皆様は「シンセサイザー」という楽器をご存じでしょうか?
ピアノやギターに比べればまだまだ認知度は低いかもしれませんが、それでもほとんどの人が知っている、現代の音楽には欠かせない楽器の一つです。
しかし、その歴史や仕組みについて、詳しく知っている人は多くないと思います。
シンセサイザーの歴史は現代音楽の歴史、といっても過言ではなく、当時の技術や音楽シーンと密接に関わっています。
そんなシンセサイザーの魅力の一つでもある「歴史」をこの記事を通して紹介していきたいと思います。
シンセサイザーの歴史
~1950年代
シンセサイザーの歴史は古く、シンセサイザーの「元祖」と言われるテルミンが生まれたのが1920年代と言われています。

モーグ社製のテルミン(ウィキペディア(Wikipedia)より)
最初期は上記のテルミンやオンディオラインといった、楽器ではあるけれど今のように便利な電子楽器という感じではありませんでした。
現在のシンセサイザーと違い存在ではあるもの、まだまだ実用レベルではないものでした。
1950年代:電子楽器の誕生
1950年、それまで軍事技術だったコンピュータが世界に広がるとともに、電子音楽も急速に発展していきます。
この時代にClavivox(クラヴィヴォックス)という、後の『モーグ・シンセサイザー』の前身ともいえる初期電子楽器がアメリカ人のRaymond Scottの手によって開発されました。
Clavivoxはオシレーターこそ搭載していないもの、そのサウンド生成回路は、60年代半ばに発表される『モーグ・シンセサイザー』と多くの類似点があり、後のシンセサイザーの発展に影響を与えました。

Clavivox(クラヴィヴォックス)(ウィキペディア(Wikipedia)より)
ただ、まだ実用レベルというわけではなく、珍しく奇天烈で、おかしな音のする面白い道具、といったところでしょうか。
以下の動画は電子音楽のパイオニアの一人と称されるジャン=ジャック・ペリーが出演した「I've Got A Secret」というアメリカのTV番組です。
音楽番組というよりはコメディー番組のようなタッチで、シンセサイザーが紹介されていることから、楽器というよりは珍しい道具のように扱われていることがよく分かります。
1960年代:電子音楽黎明期
1968年、ついに本格的なアナログシンセサイザーが誕生します。
それがロバート・モーグ博士が開発した『モーグ・シンセサイザー』です。
いわゆる『モジュラー・シンセサイザー』という形式で、さまざまなパーツがモジュールという部品に分かれており、
それをケーブルで接続して、楽器としての構造自体を組み立てて音を出す、といったものでした。
そしてこのモーグ・シンセサイザーを使用したWendy Carlosの『Switched-On Bach』が大ヒットし、シンセサイザーがさらに認知されるようになります。

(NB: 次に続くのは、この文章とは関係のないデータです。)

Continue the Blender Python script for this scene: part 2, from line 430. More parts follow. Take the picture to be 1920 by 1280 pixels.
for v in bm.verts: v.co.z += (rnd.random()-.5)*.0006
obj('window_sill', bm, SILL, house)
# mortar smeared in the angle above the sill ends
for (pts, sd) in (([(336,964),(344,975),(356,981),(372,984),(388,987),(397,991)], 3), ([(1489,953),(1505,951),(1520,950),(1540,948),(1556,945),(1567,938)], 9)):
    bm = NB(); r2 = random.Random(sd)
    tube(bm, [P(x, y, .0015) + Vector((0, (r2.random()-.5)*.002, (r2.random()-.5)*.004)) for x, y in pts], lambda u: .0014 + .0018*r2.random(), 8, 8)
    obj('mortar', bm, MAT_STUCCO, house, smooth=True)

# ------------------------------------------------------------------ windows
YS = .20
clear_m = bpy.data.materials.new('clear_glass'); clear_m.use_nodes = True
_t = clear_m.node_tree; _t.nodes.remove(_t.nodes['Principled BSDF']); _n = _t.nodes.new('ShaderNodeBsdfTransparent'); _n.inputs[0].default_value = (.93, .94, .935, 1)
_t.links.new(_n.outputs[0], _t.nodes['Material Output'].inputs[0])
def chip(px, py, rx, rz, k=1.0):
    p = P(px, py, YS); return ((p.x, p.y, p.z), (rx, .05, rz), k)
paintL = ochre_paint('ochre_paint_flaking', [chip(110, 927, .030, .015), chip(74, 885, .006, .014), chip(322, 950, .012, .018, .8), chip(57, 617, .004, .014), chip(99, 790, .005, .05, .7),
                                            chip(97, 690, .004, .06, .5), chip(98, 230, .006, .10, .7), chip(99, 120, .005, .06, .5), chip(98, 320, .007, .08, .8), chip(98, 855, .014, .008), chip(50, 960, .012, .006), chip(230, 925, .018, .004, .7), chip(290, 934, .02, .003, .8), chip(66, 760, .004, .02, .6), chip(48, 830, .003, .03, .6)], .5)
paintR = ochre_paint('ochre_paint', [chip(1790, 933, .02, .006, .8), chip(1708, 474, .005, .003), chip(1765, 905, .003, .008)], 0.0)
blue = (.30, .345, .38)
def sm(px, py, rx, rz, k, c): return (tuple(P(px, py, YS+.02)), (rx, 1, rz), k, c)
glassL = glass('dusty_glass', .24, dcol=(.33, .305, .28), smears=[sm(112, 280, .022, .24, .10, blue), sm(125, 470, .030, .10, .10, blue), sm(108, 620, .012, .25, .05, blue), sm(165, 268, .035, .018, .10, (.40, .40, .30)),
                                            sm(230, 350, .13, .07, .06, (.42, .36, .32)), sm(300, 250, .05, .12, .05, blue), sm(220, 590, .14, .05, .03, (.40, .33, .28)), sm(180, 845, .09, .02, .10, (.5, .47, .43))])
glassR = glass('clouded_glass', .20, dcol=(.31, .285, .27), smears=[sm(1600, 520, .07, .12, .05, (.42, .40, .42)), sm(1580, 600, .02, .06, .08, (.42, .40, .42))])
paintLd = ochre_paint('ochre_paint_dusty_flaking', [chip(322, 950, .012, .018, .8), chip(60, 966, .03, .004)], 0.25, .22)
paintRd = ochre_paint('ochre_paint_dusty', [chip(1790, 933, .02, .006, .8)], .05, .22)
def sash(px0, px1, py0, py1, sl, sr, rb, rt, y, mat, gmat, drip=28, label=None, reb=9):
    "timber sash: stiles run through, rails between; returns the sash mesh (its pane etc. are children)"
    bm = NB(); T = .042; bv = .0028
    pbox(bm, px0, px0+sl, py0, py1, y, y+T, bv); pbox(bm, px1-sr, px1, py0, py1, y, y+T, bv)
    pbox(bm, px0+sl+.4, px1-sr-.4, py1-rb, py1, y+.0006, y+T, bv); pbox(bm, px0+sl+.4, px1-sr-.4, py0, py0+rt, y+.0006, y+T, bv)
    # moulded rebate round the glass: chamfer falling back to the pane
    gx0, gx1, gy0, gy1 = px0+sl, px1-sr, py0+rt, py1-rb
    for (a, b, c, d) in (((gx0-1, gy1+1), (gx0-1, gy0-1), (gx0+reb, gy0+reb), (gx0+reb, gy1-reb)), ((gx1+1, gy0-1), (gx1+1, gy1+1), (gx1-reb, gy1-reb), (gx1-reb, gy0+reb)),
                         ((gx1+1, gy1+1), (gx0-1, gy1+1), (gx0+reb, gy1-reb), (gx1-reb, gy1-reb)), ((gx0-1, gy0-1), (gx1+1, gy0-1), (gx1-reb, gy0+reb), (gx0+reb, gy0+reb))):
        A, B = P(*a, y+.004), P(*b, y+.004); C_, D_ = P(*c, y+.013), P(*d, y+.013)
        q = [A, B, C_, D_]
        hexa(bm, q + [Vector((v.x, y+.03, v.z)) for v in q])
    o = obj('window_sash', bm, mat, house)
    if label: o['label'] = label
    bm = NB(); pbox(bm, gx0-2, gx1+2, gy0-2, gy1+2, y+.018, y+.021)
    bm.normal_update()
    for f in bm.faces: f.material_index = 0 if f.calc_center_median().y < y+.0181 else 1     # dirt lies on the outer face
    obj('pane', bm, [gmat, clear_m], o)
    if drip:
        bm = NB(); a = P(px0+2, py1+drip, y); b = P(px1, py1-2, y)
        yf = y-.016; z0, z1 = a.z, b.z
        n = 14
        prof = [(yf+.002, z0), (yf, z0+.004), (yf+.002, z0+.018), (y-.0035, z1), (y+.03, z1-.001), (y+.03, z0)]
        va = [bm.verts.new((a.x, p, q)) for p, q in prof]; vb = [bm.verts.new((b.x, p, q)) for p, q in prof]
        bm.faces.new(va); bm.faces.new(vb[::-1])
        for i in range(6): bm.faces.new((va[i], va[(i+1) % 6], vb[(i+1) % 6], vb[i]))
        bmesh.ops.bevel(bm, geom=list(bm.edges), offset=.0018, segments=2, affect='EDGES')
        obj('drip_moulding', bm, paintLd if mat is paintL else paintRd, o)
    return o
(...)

モーグ・シンセサイザー(ウィキペディア(Wikipedia)より)
ただ、この時点では一般的に広く普及するものではありませんでした。
その理由として、価格が標準的なもので当時の6,000ドル(1ドル=360円で216万円)程度という、一般人には程遠い価格設定が要因と言われています。
1970年代:アナログシンセサイザー全盛期
そして70年代に入り、アナログシンセサイザーの全盛期を迎えます。
量産商品として発売されたMiniMoogは、それまで標準的なシステムが約6,000ドル(1ドル=360円で216万円)だったのに対し、
1,375ドル(495,000円)と安価になり、ダウンサイジングに成功したこともあって世界中のアーティストに愛用されました。
また、Moogだけではなく、KORGやROLANDなどおなじみの楽器メーカーがこぞってアナログシンセサイザーを発売しました。
この時代に量産型のシンセサイザーが多く出回った影響で多くのミュージシャンがシンセサイザーを使用し始めました。
『テクノポップ』という言葉が生まれたのもちょうどこの頃で、YMOやクラフトワークなどが人気を博し、電子音楽の今日における礎を築きました。
終わりに
ここまでシンセサイザーの誕生と発展について見ていきました。
この記事では70年代までのシンセサイザーの歩みを見ていきましたが、この後、デジタルシンセサイザーやソフトウェアシンセサイザーの誕生によって、より音楽作成に欠かせない楽器へと進化していきます。
他の楽器にがない『テクノロジーとともに発展する楽器』の魅力が少しでも伝われば幸いです。
ここまで読んでいただき、ありがとうございました。